--- start ---

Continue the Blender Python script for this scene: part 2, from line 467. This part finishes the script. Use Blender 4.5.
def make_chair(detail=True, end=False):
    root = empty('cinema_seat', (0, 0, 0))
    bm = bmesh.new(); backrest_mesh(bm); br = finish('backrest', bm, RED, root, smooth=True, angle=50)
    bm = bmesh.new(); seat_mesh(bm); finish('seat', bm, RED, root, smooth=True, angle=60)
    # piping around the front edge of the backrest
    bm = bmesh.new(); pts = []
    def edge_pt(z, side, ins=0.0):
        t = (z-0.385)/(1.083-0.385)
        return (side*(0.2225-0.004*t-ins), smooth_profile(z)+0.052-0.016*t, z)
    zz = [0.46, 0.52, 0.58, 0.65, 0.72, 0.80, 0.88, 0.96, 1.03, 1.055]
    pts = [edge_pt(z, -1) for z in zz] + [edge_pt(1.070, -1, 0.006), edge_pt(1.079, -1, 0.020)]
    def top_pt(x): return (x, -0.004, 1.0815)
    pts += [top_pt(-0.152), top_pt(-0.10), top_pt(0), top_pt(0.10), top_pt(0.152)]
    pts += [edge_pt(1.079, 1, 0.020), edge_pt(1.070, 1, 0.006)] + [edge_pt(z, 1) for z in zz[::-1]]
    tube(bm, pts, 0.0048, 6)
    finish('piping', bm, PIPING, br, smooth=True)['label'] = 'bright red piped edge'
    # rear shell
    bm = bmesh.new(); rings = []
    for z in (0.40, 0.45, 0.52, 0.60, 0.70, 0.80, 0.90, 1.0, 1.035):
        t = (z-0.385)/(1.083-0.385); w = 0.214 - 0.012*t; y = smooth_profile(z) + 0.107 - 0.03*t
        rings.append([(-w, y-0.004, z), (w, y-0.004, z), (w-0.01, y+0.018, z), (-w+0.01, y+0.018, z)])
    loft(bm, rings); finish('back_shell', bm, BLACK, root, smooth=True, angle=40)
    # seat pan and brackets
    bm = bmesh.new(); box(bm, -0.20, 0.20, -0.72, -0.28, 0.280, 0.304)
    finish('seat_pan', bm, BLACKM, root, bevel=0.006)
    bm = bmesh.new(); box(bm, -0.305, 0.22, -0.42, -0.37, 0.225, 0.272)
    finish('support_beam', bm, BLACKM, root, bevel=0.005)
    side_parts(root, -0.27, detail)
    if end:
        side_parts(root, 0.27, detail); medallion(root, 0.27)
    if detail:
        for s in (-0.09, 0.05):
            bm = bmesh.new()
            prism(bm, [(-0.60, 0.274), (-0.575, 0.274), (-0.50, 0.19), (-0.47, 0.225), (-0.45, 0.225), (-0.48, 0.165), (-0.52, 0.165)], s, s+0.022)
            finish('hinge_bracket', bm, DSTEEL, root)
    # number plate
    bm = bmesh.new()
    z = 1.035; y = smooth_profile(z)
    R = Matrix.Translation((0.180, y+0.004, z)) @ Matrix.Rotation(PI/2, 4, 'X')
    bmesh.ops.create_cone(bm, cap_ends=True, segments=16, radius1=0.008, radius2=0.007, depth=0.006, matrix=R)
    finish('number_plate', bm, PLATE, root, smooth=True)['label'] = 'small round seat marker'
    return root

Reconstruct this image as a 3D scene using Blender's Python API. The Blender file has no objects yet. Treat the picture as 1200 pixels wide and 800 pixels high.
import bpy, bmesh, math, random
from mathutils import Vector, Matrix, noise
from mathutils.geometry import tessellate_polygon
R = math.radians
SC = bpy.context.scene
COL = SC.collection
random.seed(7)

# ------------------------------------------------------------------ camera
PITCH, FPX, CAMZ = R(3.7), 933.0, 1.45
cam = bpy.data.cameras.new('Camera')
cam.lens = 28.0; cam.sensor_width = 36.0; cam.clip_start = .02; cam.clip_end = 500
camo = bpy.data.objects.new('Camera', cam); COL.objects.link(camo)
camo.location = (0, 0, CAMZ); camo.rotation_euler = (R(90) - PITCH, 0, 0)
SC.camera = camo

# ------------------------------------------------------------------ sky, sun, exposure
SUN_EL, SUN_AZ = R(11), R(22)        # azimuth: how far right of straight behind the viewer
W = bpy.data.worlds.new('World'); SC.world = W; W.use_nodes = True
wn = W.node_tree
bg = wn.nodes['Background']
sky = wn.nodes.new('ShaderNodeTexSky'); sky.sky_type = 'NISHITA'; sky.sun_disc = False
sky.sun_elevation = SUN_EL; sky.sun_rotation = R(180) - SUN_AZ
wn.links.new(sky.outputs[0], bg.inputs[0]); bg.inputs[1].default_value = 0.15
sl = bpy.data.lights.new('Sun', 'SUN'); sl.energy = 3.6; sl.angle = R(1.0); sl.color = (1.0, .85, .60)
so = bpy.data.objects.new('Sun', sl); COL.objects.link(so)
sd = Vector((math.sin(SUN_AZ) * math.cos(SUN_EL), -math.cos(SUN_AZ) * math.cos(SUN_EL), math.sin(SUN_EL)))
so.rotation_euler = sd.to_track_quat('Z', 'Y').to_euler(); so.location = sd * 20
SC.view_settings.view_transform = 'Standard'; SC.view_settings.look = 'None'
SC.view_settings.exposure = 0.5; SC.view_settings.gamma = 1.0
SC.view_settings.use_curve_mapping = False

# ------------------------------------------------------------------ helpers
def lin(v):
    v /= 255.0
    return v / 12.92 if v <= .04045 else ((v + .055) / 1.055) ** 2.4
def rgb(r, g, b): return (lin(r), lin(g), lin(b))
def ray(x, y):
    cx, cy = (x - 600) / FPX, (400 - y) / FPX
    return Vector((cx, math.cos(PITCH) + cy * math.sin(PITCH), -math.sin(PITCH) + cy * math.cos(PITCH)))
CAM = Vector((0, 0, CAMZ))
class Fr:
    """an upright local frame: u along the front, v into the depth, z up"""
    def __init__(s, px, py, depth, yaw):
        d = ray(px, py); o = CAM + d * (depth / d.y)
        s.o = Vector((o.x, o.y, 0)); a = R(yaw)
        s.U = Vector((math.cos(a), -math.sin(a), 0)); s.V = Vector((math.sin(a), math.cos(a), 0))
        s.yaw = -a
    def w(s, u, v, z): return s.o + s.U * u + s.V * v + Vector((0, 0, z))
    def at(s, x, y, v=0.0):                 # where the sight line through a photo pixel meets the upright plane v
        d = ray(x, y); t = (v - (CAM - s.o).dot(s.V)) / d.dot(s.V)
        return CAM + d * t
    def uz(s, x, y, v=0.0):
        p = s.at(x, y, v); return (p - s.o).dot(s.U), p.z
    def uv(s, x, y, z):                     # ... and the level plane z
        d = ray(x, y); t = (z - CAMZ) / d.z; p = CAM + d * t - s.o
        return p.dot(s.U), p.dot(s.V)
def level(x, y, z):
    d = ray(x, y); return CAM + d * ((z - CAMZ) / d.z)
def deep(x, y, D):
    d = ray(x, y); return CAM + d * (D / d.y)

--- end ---

» WRITTEN INSTRUCTION
Every record shown above should be written out again exactly.

» RESPONSE TO THE EXERCISE
Continue the Blender Python script for this scene: part 2, from line 467. This part finishes the script. Use Blender 4.5.
def make_chair(detail=True, end=False):
    root = empty('cinema_seat', (0, 0, 0))
    bm = bmesh.new(); backrest_mesh(bm); br = finish('backrest', bm, RED, root, smooth=True, angle=50)
    bm = bmesh.new(); seat_mesh(bm); finish('seat', bm, RED, root, smooth=True, angle=60)
    # piping around the front edge of the backrest
    bm = bmesh.new(); pts = []
    def edge_pt(z, side, ins=0.0):
        t = (z-0.385)/(1.083-0.385)
        return (side*(0.2225-0.004*t-ins), smooth_profile(z)+0.052-0.016*t, z)
    zz = [0.46, 0.52, 0.58, 0.65, 0.72, 0.80, 0.88, 0.96, 1.03, 1.055]
    pts = [edge_pt(z, -1) for z in zz] + [edge_pt(1.070, -1, 0.006), edge_pt(1.079, -1, 0.020)]
    def top_pt(x): return (x, -0.004, 1.0815)
    pts += [top_pt(-0.152), top_pt(-0.10), top_pt(0), top_pt(0.10), top_pt(0.152)]
    pts += [edge_pt(1.079, 1, 0.020), edge_pt(1.070, 1, 0.006)] + [edge_pt(z, 1) for z in zz[::-1]]
    tube(bm, pts, 0.0048, 6)
    finish('piping', bm, PIPING, br, smooth=True)['label'] = 'bright red piped edge'
    # rear shell
    bm = bmesh.new(); rings = []
    for z in (0.40, 0.45, 0.52, 0.60, 0.70, 0.80, 0.90, 1.0, 1.035):
        t = (z-0.385)/(1.083-0.385); w = 0.214 - 0.012*t; y = smooth_profile(z) + 0.107 - 0.03*t
        rings.append([(-w, y-0.004, z), (w, y-0.004, z), (w-0.01, y+0.018, z), (-w+0.01, y+0.018, z)])
    loft(bm, rings); finish('back_shell', bm, BLACK, root, smooth=True, angle=40)
    # seat pan and brackets
    bm = bmesh.new(); box(bm, -0.20, 0.20, -0.72, -0.28, 0.280, 0.304)
    finish('seat_pan', bm, BLACKM, root, bevel=0.006)
    bm = bmesh.new(); box(bm, -0.305, 0.22, -0.42, -0.37, 0.225, 0.272)
    finish('support_beam', bm, BLACKM, root, bevel=0.005)
    side_parts(root, -0.27, detail)
    if end:
        side_parts(root, 0.27, detail); medallion(root, 0.27)
    if detail:
        for s in (-0.09, 0.05):
            bm = bmesh.new()
            prism(bm, [(-0.60, 0.274), (-0.575, 0.274), (-0.50, 0.19), (-0.47, 0.225), (-0.45, 0.225), (-0.48, 0.165), (-0.52, 0.165)], s, s+0.022)
            finish('hinge_bracket', bm, DSTEEL, root)
    # number plate
    bm = bmesh.new()
    z = 1.035; y = smooth_profile(z)
    R = Matrix.Translation((0.180, y+0.004, z)) @ Matrix.Rotation(PI/2, 4, 'X')
    bmesh.ops.create_cone(bm, cap_ends=True, segments=16, radius1=0.008, radius2=0.007, depth=0.006, matrix=R)
    finish('number_plate', bm, PLATE, root, smooth=True)['label'] = 'small round seat marker'
    return root

Reconstruct this image as a 3D scene using Blender's Python API. The Blender file has no objects yet. Treat the picture as 1200 pixels wide and 800 pixels high.
import bpy, bmesh, math, random
from mathutils import Vector, Matrix, noise
from mathutils.geometry import tessellate_polygon
R = math.radians
SC = bpy.context.scene
COL = SC.collection
random.seed(7)

# ------------------------------------------------------------------ camera
PITCH, FPX, CAMZ = R(3.7), 933.0, 1.45
cam = bpy.data.cameras.new('Camera')
cam.lens = 28.0; cam.sensor_width = 36.0; cam.clip_start = .02; cam.clip_end = 500
camo = bpy.data.objects.new('Camera', cam); COL.objects.link(camo)
camo.location = (0, 0, CAMZ); camo.rotation_euler = (R(90) - PITCH, 0, 0)
SC.camera = camo

# ------------------------------------------------------------------ sky, sun, exposure
SUN_EL, SUN_AZ = R(11), R(22)        # azimuth: how far right of straight behind the viewer
W = bpy.data.worlds.new('World'); SC.world = W; W.use_nodes = True
wn = W.node_tree
bg = wn.nodes['Background']
sky = wn.nodes.new('ShaderNodeTexSky'); sky.sky_type = 'NISHITA'; sky.sun_disc = False
sky.sun_elevation = SUN_EL; sky.sun_rotation = R(180) - SUN_AZ
wn.links.new(sky.outputs[0], bg.inputs[0]); bg.inputs[1].default_value = 0.15
sl = bpy.data.lights.new('Sun', 'SUN'); sl.energy = 3.6; sl.angle = R(1.0); sl.color = (1.0, .85, .60)
so = bpy.data.objects.new('Sun', sl); COL.objects.link(so)
sd = Vector((math.sin(SUN_AZ) * math.cos(SUN_EL), -math.cos(SUN_AZ) * math.cos(SUN_EL), math.sin(SUN_EL)))
so.rotation_euler = sd.to_track_quat('Z', 'Y').to_euler(); so.location = sd * 20
SC.view_settings.view_transform = 'Standard'; SC.view_settings.look = 'None'
SC.view_settings.exposure = 0.5; SC.view_settings.gamma = 1.0
SC.view_settings.use_curve_mapping = False

# ------------------------------------------------------------------ helpers
def lin(v):
    v /= 255.0
    return v / 12.92 if v <= .04045 else ((v + .055) / 1.055) ** 2.4
def rgb(r, g, b): return (lin(r), lin(g), lin(b))
def ray(x, y):
    cx, cy = (x - 600) / FPX, (400 - y) / FPX
    return Vector((cx, math.cos(PITCH) + cy * math.sin(PITCH), -math.sin(PITCH) + cy * math.cos(PITCH)))
CAM = Vector((0, 0, CAMZ))
class Fr:
    """an upright local frame: u along the front, v into the depth, z up"""
    def __init__(s, px, py, depth, yaw):
        d = ray(px, py); o = CAM + d * (depth / d.y)
        s.o = Vector((o.x, o.y, 0)); a = R(yaw)
        s.U = Vector((math.cos(a), -math.sin(a), 0)); s.V = Vector((math.sin(a), math.cos(a), 0))
        s.yaw = -a
    def w(s, u, v, z): return s.o + s.U * u + s.V * v + Vector((0, 0, z))
    def at(s, x, y, v=0.0):                 # where the sight line through a photo pixel meets the upright plane v
        d = ray(x, y); t = (v - (CAM - s.o).dot(s.V)) / d.dot(s.V)
        return CAM + d * t
    def uz(s, x, y, v=0.0):
        p = s.at(x, y, v); return (p - s.o).dot(s.U), p.z
    def uv(s, x, y, z):                     # ... and the level plane z
        d = ray(x, y); t = (z - CAMZ) / d.z; p = CAM + d * t - s.o
        return p.dot(s.U), p.dot(s.V)
def level(x, y, z):
    d = ray(x, y); return CAM + d * ((z - CAMZ) / d.z)
def deep(x, y, D):
    d = ray(x, y); return CAM + d * (D / d.y)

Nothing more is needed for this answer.